Just for the sake of discussion, let’s say Xavier’s Sean Miller is a serious candidate for the position of UK basketball coach.
If so, how did Miller’s Xavier team compare to Billy Gillispie’s Kentucky team this past season?
A chart:
| Category | Xavier | Kentucky |
| RPI | 17 | 79 |
| Pomeroy ranking | 20 | 49 |
| Pomeroy tempo ranking | 157 | 131 |
| Pomeroy offensive ranking | 50 | 78 |
| Pomeroy defensive ranking | 12 | 34 |
| Sagarin ranking | 20 | 51 |
| Sagarin strength of schedule | 60 | 71 |
| FG percentage | 45.9 | 48.1 |
| Opp FG percentage | 38.6 | 38.9 |
| 3-point percentage | 39.4 | 35.3 |
| Opp 3-point percentage | 32.6 | 35.2 |
| 3-point attempts per game | 17.3 | 15.9 |
| Rebound margin | +8.3 | +4.9 |
| Assists per game | 13.3 | 15.7 |
| Turnovers per game | 14.6 | 16.9 |
| Points per game | 71.7 | 74.1 |
| Opp points per game | 61.9 | 66.3 |

John,
Can you explain the Pomeroy Tempo Rating? I couldn’t find anything on his site to explain it. The reason I ask may be obvious: I’m wanting to know if Miller plays an uptempo (run & gun, pressing) type game versus Gillispie’s slower approach.
Thanks,
Challen
Ken Pomeroy, who does a great job with stats, developed the tempo rating to determine how fast a team plays. It’s based on possessions per game. Because you can’t chart every game out there, he and others developed a possession formula as follows:
field goal attempts – offensive rebounds + turnovers + (0.475 x free throw attempts)

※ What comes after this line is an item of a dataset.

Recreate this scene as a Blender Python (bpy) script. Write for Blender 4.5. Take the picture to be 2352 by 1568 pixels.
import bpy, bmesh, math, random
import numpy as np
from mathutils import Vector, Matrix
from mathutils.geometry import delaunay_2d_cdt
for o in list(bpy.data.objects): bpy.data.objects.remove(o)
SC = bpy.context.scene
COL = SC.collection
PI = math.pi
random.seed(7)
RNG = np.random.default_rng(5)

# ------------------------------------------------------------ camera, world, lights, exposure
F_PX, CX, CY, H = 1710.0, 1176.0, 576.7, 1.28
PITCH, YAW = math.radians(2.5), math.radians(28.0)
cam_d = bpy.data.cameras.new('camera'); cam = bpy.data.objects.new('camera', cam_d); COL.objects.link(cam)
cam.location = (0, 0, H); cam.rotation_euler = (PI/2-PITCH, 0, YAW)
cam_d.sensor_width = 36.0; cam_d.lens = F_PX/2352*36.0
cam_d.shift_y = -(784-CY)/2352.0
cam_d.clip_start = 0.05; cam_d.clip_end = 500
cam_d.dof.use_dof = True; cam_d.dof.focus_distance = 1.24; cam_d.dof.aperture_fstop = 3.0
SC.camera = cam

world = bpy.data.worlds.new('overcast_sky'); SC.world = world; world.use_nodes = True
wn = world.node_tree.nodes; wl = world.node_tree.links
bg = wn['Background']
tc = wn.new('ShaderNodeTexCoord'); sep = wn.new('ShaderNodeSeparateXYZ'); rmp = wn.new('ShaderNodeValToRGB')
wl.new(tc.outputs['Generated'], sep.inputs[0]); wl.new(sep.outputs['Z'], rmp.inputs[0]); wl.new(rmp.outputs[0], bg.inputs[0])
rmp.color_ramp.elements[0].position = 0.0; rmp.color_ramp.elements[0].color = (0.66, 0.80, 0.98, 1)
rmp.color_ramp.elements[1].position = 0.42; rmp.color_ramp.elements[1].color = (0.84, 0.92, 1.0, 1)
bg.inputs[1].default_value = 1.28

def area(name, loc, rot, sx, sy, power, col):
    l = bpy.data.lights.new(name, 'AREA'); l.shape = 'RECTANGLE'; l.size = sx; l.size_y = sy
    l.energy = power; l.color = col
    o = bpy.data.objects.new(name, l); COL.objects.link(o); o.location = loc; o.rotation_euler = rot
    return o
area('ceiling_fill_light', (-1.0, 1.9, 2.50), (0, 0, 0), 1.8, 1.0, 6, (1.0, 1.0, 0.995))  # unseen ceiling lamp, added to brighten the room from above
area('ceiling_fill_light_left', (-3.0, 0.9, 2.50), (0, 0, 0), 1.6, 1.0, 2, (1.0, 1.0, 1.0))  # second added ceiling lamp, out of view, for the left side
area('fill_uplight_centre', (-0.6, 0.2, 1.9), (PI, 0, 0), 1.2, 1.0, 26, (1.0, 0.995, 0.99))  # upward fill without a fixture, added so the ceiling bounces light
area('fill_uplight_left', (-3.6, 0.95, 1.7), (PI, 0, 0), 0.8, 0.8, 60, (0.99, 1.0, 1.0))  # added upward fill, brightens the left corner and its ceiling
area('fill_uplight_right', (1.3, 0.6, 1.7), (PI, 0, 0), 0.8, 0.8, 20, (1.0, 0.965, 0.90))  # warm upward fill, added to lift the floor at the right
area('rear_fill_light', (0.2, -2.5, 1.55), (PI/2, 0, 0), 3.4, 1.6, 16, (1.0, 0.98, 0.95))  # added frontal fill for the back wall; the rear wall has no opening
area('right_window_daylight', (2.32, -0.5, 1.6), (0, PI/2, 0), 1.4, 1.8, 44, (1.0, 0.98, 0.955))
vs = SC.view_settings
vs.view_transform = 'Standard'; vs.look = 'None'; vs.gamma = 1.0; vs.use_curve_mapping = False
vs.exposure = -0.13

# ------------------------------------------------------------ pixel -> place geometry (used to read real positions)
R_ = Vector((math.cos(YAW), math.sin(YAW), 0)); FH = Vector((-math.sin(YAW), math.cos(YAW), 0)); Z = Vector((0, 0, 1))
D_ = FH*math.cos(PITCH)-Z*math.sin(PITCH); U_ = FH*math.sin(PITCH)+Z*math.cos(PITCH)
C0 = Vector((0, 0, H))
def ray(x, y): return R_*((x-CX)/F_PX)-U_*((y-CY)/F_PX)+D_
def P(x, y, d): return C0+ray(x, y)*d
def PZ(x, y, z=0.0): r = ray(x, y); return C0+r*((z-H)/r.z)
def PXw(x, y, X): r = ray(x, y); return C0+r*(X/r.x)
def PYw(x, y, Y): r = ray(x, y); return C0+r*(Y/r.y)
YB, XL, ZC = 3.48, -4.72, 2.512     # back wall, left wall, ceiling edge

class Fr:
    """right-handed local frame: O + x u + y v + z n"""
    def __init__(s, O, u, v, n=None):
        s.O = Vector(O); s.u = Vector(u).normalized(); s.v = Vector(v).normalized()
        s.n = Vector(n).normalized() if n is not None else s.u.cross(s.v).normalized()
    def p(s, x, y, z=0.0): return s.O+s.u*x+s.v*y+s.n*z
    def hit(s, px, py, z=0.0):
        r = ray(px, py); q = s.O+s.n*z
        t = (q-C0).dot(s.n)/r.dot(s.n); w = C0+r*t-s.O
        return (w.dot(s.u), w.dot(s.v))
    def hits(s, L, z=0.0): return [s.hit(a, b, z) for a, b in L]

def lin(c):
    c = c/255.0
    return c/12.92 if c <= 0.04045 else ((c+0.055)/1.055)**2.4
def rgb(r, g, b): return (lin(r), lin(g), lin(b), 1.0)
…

Pomeroy takes that to the next step by figuring a team’s opponent factor on the pace of the game — slow team vs. fast team, etc. — for an adjusted tempo figure. That’s the figure he goes by for the ranking I used.
So, with an adjusted tempo ranking of 157 out of 344 teams, Xavier played at a slower pace than did UK, which ranked 131.
Hope that helps.
Thanks John. I was afraid the 157 made Miller’s team slower than Gillispie’s and that dampens any enthusiasm for Miller as a coaching candidate. This may sound like heresy from a Kentucky fan, but I think I would prefer a coach that plays more the Pitino style (90s) than a grind it out type coach, even if the grind it out style won a couple extra games each year.

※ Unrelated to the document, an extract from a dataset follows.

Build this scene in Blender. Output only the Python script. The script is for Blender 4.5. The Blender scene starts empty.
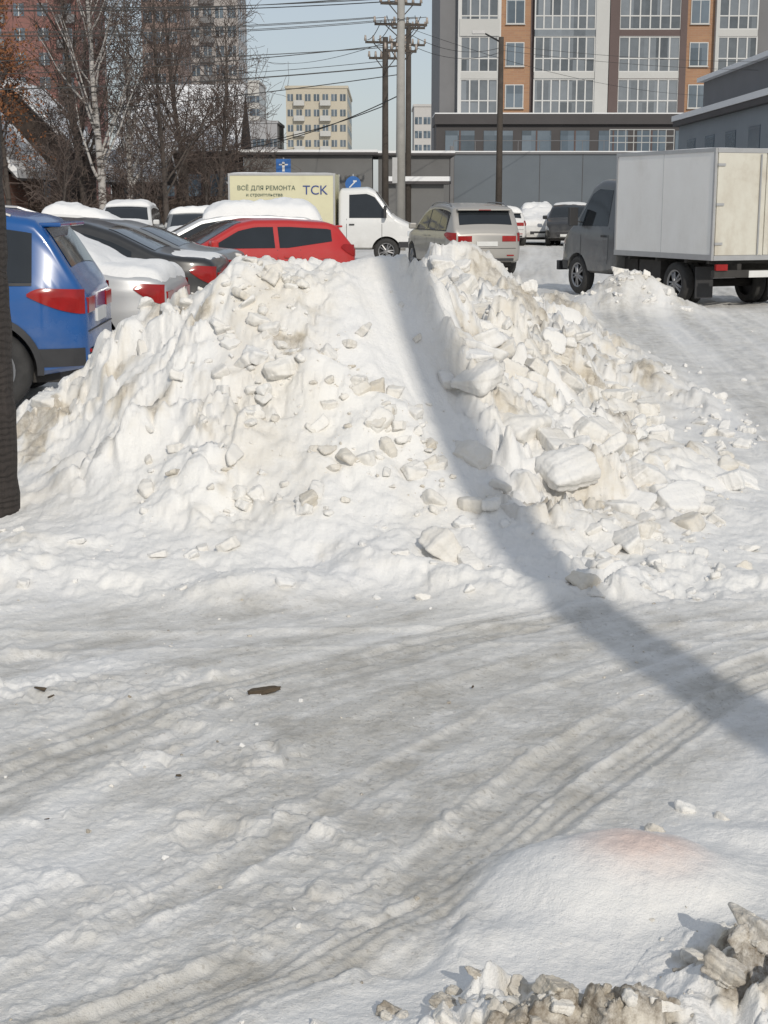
import bpy, bmesh, math, random
import numpy as np
from mathutils import Vector, Matrix
np.seterr(all='ignore')
random.seed(7); RNG=np.random.RandomState(11)
scene=bpy.context.scene
COL=scene.collection

# ------------------------------------------------------------------ noise
def h2(ix,iy,seed):
    n=(ix.astype(np.int64)*374761393+iy.astype(np.int64)*668265263+seed*1442695041)&0xffffffff
    n=((n^(n>>13))*1274126177)&0xffffffff
    n=(n^(n>>16))&0xffffffff
    n=((n^(n>>11))*2246822519)&0xffffffff
    n=n^(n>>15)
    return (n&0xffffff)/float(0xffffff)
def vn(x,y,seed=0):
    ix=np.floor(x);iy=np.floor(y);fx=x-ix;fy=y-iy
    fx=fx*fx*fx*(fx*(fx*6-15)+10);fy=fy*fy*fy*(fy*(fy*6-15)+10)
    a=h2(ix,iy,seed);b=h2(ix+1,iy,seed);c=h2(ix,iy+1,seed);d=h2(ix+1,iy+1,seed)
    return (a+(b-a)*fx)*(1-fy)+(c+(d-c)*fx)*fy
def fbm(x,y,seed=0,o=4,g=.5):
    s=0;a=1;t=0
    for i in range(o):
        s=s+a*(vn(x,y,seed+i*17)-.5)*2;t+=a;a*=g
        x,y=(x*.8-y*.6)*2.03+3.1,(x*.6+y*.8)*2.03+1.7
    return s/t
def chunks(x,y,cell,seed,tilt=1.6):
    X=x/cell;Y=y/cell
    ix=np.floor(X);iy=np.floor(Y)
    best=np.full(X.shape,9.);b2=np.full(X.shape,9.);hh=np.zeros(X.shape)
    for dx in(-1,0,1):
        for dy in(-1,0,1):
            cx=ix+dx;cy=iy+dy
            qx=cx+h2(cx,cy,seed);qy=cy+h2(cx,cy,seed+5)
            ax=X-qx;ay=Y-qy
            d=np.sqrt(ax*ax+ay*ay)
            hv=(h2(cx,cy,seed+9)**1.6-.25)+ax*(h2(cx,cy,seed+13)-.5)*tilt+ay*(h2(cx,cy,seed+21)-.5)*tilt
            m=d<best
            b2=np.where(m,best,np.minimum(b2,d))
            hh=np.where(m,hv,hh);best=np.where(m,d,best)
    e=np.clip((b2-best)/.30,0,1)
    return hh*cell*(e*(2-e))
def ss(a,b,x):
    t=np.clip((x-a)/(b-a),0,1);return t*t*(3-2*t)

# ------------------------------------------------------------------ terrain
PTS=[(-3.0,6.4,.03),(-2.4,6.35,.02),(-1.8,6.3,.02),(-1,6.3,.02),(-.2,6.3,.02),(.5,6.4,.02),(1.2,6.5,.03),(1.7,6.9,.02),(2.15,7.5,.02),
(-2.8,6.8,.06),(-1.8,6.75,.08),(-.9,6.75,.11),(0,6.75,.12),(.7,6.8,.10),(1.3,7.0,.08),
(-2.8,7.3,.10),(-2.2,7.3,.10),(-1.4,7.25,.22),(-.6,7.2,.31),(.1,7.2,.33),(.7,7.25,.25),(1.3,7.5,.17),(1.8,7.8,.10),
(-2.9,7.9,.12),(-2.25,7.9,.16),(-1.9,7.95,.30),(-1.5,7.9,.52),(-.9,7.9,.78),(-.3,7.85,.80),(.3,7.9,.68),(.8,7.9,.44),(1.4,8.1,.24),(1.9,8.3,.08),
(-2.9,8.7,.2),(-2.3,8.6,.36),(-1.97,8.6,.60),(-1.5,8.55,.90),(-1.1,8.55,1.19),(-.82,8.6,1.38),(-.4,8.7,1.34),(0.0,8.85,1.43),(.22,8.9,1.24),(.55,8.8,.88),(1.0,8.8,.55),(1.5,8.9,.30),(1.95,9.0,.20),(2.3,8.9,.02),
(-2.9,9.8,.05),(-2.1,9.6,.25),(-1.5,9.7,.45),(-.8,9.8,.8),(-.1,9.8,1.0),(.4,9.9,1.03),(.8,9.9,.70),(1.3,9.9,.36),(1.8,9.9,.07),(2.3,10,0),
(-2.3,11.3,.02),(-1.6,11.5,.1),(-.8,11.5,.4),(0,11.5,.8),(.5,11.5,1.0),(1.0,11.5,.78),(1.5,11.5,.30),(2.1,11.5,.02),
(-1.6,13,0.02),(-1.2,14,.03),(-.3,14,.5),(.4,13.8,1.08),(.75,14,1.30),(1.25,14,.92),(1.75,14,.36),(2.3,14,.02),
(-1,17,0),(.1,17,.5),(.8,17,1.02),(1.4,17,.85),(2.0,17,.35),(2.6,17,0),
(-.6,20,0),(.6,20,.35),(1.4,20,.45),(2.1,20,.15),(2.8,20,0)]
PTS+=[(x,5.7,0) for x in np.arange(-3.5,3.1,.7)]+[(x,22.5,0) for x in(-2,0,1.5,3.2)]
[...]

Perhaps it is asking too much, but I’d like a team that wins and is fun to watch as well.
Challen
I don’t think that’s too much to ask. Often, they go hand-in-hand. Look at North Carolina.
Just a slight correction– Dean Oliver developed 90% of what is on Pomeroy’s site, including tempo. It’s in Oliver’s book Basketball on Paper.
I have Dean’s book. In fact, that is Oliver’s formula.